Elsewhere, most towns have small hotels that have survived from communist days and have been somewhat done up. Most hotels these days are totally nonsmoking or at least offer nonsmoking rooms.
On arriving at your hotel, you’ll be asked to present your passport and fill in a short identity form.
Camping grounds (popas turistic) are rare. The good news is that wild camping is normally allowed unless expressly prohibited.
To supplement a lack of hotels in outlying areas, many municipalities are turning to homestays and privately run pensions. Moldova Holiday(www.moldovaholiday.travel) keeps an up-to-date list.
ESSENTIAL FOOD & DRINK
Moldovan cooking bears a strong resemblance to Romanian food across the border. The emphasis is on traditional recipes and farm-fresh ingredients rather than sophisticated preparation techniques.
Muşchi de vacă/porc/miel A cutlet of beef/pork/lamb.
Piept de pui The ubiquitous chicken breast.
Mămăligă Cornmeal mush with a consistency between porridge and bread that accompanies many dishes.

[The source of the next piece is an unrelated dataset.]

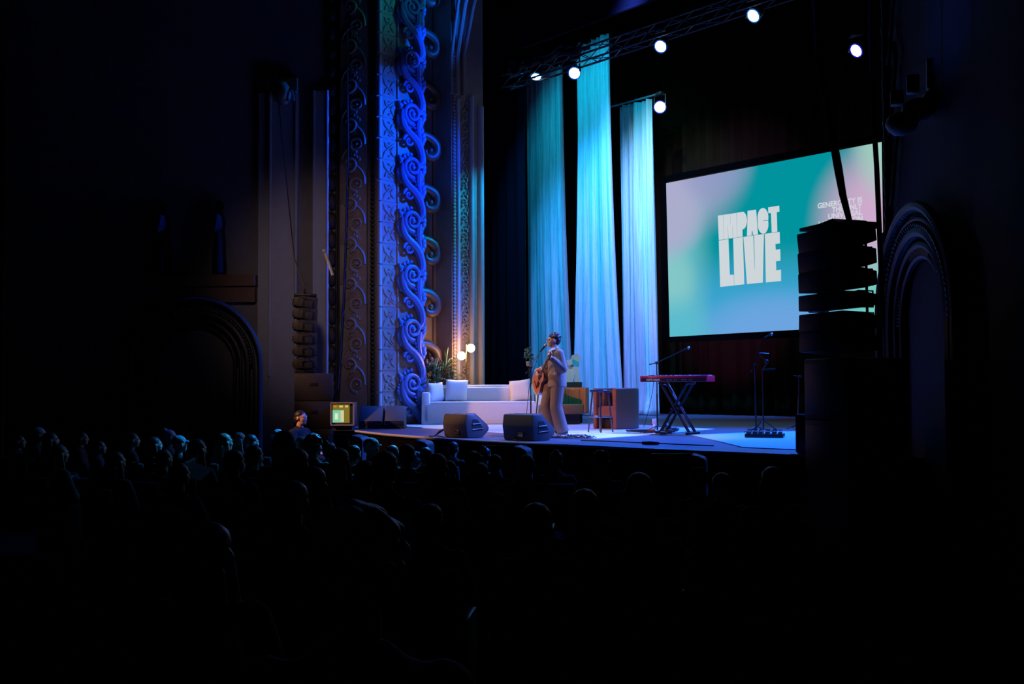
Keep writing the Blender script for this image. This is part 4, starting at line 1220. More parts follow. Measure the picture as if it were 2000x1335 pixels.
ob = bpy.data.objects.new('t', cu); COL.objects.link(ob); bpy.context.view_layer.update()
me = bpy.data.meshes.new_from_object(ob.evaluated_get(bpy.context.evaluated_depsgraph_get())); bpy.data.objects.remove(ob)
lo = link('maker_lettering', me, mat('lettering_white', (.8, .78, .75), .5), root)
lo.rotation_euler = (math.pi / 2, 0, 0); lo.location = (-Wk / 2 + .13, -.009, Hk * .22)
# X stand
sx = empty('keyboard_stand', (kb.x, kb.y, STG + .002), rzk, 'black double X keyboard stand under the red keyboard', 'stand')
off = Vector((root.location.x - kb.x, root.location.y - kb.y, 0)); off = Matrix.Rotation(-rzk, 3, 'Z') @ off
zt_ = zk0 - STG - .03
cx0 = off.x; cy0 = off.y + Dk / 2
stm = mat('stand_black', (.03, .03, .035), .35, .5)
for k, yy in enumerate((-.15, -.09, .09, .15)):
    for sg in (1, -1):
        if k in (1, 2) and False: continue
        m = MB(); m.tube([(cx0 - sg * .28, cy0 + yy, .03), (cx0 + sg * .25, cy0 + yy, zt_)], .014, 8); m.build('strut', stm, sx)
for sg in (1, -1):
    m = MB(); m.tube([(cx0 - sg * .29, cy0 - .25, .02), (cx0 - sg * .29, cy0 + .25, .02)], .02, 8); m.ball((cx0 - sg * .29, cy0 - .25, .02), .024, 1); m.ball((cx0 - sg * .29, cy0 + .25, .02), .024, 1); m.build('foot_bar', stm, sx)
    m = MB(); m.tube([(cx0 + sg * .26, cy0 - .18, zt_), (cx0 + sg * .26, cy0 + .18, zt_)], .017, 8); m.build('top_bar', stm, sx)
m = MB(); m.tube([(cx0 - .03, cy0 - .2, zt_ * .5), (cx0 - .03, cy0 + .2, zt_ * .5)], .016, 8); m.build('pivot', stm, sx)
# cable loop behind the keyboard
m = MB(); pA = Pf(1290, 741, kb) - ax * 0; m.tube(bez(Pf(1291, 740, A_), Pf(1290, 750, A_), Pf(1303, 752, A_), 8), .006, 6)
o = m.build('keyboard_cable', mat('pale_cable', (.5, .55, .6), .4)); o.location = (FV * -.0).to_tuple(); tag(o, 'pale cable looping from the back of the red keyboard', 'cable')
# keyboard mic stand
pm = ground(1284, 843)
mic_stand('microphone stand in front of the keyboard with a long raised boom', pm, Pf(1284, 708, pm).z, Pf(1333, 684, pm), Pf(1270, 711, pm))
mic('microphone at the end of the raised boom over the keyboard', Pf(1347.5, 678, pm), Pf(1333, 684, pm))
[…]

Brânză Moldova's most common cheese is a slightly salty-sour sheep's milk product that often comes grated. Put it on mămăligă.
Sarma Cabbage-wrapped minced meat or pilau rice packages, similar to Turkish dolma or Russian goluptsy.
Wine Look for bottles from quality local wineries like Cricova, Château Vartely and Purcari, among many others.